India’s building sector contributes approximately 25% of the nation’s GHG emissions, with 45% from material manufacturing and the remainder from building operations. As India’s floor space is projected to double in the next two decades, emissions are expected to rise. Current Indian policies primarily target reducing operational carbon, but addressing embodied carbon across the building lifecycle is equally crucial for comprehensive decarbonisation of the sector.

Life Cycle Assessment (LCA) considers emissions from manufacturing of materials/ building products, use phase, and end-of-life, guiding key design decisions to reduce overall emissions. While there is a growing interest in LCA of buildings in the Indian context, many of the studies face challenges due to inconsistent embodied carbon data for building materials and products, with different datasets often using different LCA analysis boundaries or geographic-specific data, which undermines the reliability of their results. These inconsistencies are further exacerbated by lack of standardised guidelines on data sources and assumptions, as well as the unavailability of comprehensive data across the lifecycle of buildings given the long life of the asset.

This study reviews existing literature on the life cycle assessment (LCA) of buildings both in the Indian context and globally, compiling the best available data on embodied carbon and methodologies for estimating emissions across different life cycle stages. A case study is developed for a small commercial office building in the Indian context using the identified methodologies and sources of data.

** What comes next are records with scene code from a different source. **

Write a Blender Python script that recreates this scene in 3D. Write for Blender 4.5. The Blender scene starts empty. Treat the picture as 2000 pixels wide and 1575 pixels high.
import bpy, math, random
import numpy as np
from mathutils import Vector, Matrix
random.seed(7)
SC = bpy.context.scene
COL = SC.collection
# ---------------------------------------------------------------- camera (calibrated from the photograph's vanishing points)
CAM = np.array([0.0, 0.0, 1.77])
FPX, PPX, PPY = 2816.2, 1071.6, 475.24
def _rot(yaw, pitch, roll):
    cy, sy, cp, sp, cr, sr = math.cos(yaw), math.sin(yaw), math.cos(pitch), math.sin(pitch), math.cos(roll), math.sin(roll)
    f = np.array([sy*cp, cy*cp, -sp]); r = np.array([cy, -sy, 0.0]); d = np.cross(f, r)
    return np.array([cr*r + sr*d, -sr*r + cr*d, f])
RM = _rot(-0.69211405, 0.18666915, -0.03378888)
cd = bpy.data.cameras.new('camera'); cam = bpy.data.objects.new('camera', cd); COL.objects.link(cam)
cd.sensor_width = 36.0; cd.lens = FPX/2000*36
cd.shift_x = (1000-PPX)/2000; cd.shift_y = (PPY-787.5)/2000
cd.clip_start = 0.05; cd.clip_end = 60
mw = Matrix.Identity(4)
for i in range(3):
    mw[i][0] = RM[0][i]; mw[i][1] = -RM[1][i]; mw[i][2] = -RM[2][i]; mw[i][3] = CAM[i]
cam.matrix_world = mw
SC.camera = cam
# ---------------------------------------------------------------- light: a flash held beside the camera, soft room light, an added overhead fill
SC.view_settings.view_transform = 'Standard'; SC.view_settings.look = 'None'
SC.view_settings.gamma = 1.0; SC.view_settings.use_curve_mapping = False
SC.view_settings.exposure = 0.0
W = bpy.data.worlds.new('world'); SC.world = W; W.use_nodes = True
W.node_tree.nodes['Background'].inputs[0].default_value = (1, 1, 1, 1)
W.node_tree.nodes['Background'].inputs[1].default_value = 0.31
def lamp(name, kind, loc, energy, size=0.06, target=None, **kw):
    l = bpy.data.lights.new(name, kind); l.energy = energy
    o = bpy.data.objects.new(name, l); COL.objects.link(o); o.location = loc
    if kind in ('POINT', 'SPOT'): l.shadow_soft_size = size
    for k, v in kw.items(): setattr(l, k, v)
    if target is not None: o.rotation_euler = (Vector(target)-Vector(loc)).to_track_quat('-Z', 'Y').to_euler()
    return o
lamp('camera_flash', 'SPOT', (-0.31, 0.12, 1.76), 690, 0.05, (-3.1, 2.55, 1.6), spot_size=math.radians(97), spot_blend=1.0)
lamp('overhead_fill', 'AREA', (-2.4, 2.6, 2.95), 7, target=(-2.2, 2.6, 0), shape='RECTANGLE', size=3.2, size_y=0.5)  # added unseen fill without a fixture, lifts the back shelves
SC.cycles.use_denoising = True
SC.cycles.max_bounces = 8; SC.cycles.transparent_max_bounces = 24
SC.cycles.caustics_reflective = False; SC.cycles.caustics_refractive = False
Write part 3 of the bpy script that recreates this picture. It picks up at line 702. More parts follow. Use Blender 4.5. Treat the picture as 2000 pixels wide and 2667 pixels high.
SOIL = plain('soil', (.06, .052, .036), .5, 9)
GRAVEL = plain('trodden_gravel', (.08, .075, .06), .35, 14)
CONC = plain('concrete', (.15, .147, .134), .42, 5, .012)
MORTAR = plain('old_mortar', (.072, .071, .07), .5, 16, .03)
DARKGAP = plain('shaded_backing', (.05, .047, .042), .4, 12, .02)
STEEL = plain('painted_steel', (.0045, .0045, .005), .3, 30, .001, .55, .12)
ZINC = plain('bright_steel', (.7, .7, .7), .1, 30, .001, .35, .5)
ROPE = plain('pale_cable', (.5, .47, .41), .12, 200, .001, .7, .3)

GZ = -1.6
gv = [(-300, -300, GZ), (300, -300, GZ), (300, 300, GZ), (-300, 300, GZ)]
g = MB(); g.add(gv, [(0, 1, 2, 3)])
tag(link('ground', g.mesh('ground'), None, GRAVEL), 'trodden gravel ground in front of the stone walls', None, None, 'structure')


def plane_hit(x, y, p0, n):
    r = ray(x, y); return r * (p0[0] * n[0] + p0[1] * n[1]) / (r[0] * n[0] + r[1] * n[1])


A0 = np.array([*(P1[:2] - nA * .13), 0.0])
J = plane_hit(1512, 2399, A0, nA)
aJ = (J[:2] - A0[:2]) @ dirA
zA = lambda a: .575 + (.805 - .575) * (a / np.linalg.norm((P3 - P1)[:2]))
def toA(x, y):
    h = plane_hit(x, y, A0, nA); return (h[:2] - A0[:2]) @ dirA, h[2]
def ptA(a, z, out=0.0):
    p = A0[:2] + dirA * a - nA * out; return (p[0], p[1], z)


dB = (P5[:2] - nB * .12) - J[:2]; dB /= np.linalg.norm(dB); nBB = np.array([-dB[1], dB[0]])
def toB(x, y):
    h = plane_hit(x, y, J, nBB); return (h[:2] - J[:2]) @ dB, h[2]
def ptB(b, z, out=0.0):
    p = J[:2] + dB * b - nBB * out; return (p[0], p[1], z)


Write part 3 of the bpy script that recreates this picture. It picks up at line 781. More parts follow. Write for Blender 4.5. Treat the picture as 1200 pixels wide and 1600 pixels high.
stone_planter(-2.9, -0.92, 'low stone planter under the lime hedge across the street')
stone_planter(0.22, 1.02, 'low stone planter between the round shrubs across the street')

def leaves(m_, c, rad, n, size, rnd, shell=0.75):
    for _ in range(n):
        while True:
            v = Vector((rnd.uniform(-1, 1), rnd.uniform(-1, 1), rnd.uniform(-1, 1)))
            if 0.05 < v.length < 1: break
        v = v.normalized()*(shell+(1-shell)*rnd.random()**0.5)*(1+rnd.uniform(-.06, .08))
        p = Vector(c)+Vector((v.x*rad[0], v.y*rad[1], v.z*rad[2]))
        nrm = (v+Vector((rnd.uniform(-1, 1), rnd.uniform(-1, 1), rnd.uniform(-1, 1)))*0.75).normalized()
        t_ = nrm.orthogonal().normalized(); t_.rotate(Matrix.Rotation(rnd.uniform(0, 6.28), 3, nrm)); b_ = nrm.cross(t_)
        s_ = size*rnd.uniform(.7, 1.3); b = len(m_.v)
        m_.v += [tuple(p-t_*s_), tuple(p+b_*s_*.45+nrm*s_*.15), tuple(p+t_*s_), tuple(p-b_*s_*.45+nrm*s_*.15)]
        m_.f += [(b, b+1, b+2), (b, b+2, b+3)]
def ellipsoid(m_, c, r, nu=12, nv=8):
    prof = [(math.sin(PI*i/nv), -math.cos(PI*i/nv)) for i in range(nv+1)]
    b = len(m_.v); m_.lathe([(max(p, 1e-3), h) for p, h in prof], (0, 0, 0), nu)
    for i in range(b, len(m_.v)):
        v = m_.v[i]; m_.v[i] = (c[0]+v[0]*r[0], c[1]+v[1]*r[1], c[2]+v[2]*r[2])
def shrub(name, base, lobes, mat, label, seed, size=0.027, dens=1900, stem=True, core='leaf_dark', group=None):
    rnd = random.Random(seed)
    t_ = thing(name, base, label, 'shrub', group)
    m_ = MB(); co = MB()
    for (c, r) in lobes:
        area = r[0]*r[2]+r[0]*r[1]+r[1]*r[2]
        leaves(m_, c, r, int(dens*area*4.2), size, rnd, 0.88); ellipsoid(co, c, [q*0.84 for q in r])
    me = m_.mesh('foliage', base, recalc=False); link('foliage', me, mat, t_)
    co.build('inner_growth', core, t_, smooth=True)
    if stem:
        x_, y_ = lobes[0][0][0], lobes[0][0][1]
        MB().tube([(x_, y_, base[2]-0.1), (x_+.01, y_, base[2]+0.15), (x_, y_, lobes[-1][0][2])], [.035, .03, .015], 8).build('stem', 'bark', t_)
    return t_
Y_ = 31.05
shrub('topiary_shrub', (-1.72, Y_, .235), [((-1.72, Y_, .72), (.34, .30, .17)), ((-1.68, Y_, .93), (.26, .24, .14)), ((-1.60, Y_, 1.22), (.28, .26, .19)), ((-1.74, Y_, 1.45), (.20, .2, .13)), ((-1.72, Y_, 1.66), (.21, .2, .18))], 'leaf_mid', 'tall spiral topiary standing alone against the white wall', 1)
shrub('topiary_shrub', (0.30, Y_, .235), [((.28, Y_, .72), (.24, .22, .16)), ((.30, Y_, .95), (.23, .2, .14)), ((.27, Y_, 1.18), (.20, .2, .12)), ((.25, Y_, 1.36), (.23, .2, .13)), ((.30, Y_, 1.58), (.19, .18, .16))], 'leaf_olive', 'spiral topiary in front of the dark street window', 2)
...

The results are compared with those from commonly used commercial LCA software (One Click LCA) to analyse gaps arising from the lack of India-specific data and uncertainties in estimating emissions at various life cycle stages. Additionally, the study explores how LCA can guide building design and material choices by evaluating both embodied and operational carbon emissions for conventional and low-carbon construction materials.

This study adds value by collating the best available methods and data from the literature to estimate emissions across different life cycle stages in the Indian context, aiming to reduce methodological inconsistencies and improve the accuracy of LCA results.

Preliminary results indicate that operational energy emissions constitute 85% of total building lifecycle emissions, while embodied carbon emissions account for 15%. Material analysis reveals that cement contributes 39% of lifecycle embodied carbon, followed by steel at 23% and aluminium at 12%.

This assessment bridges the gap between theoretical LCA methodologies and practical implementation in India’s building sector, promoting more sustainable building designs.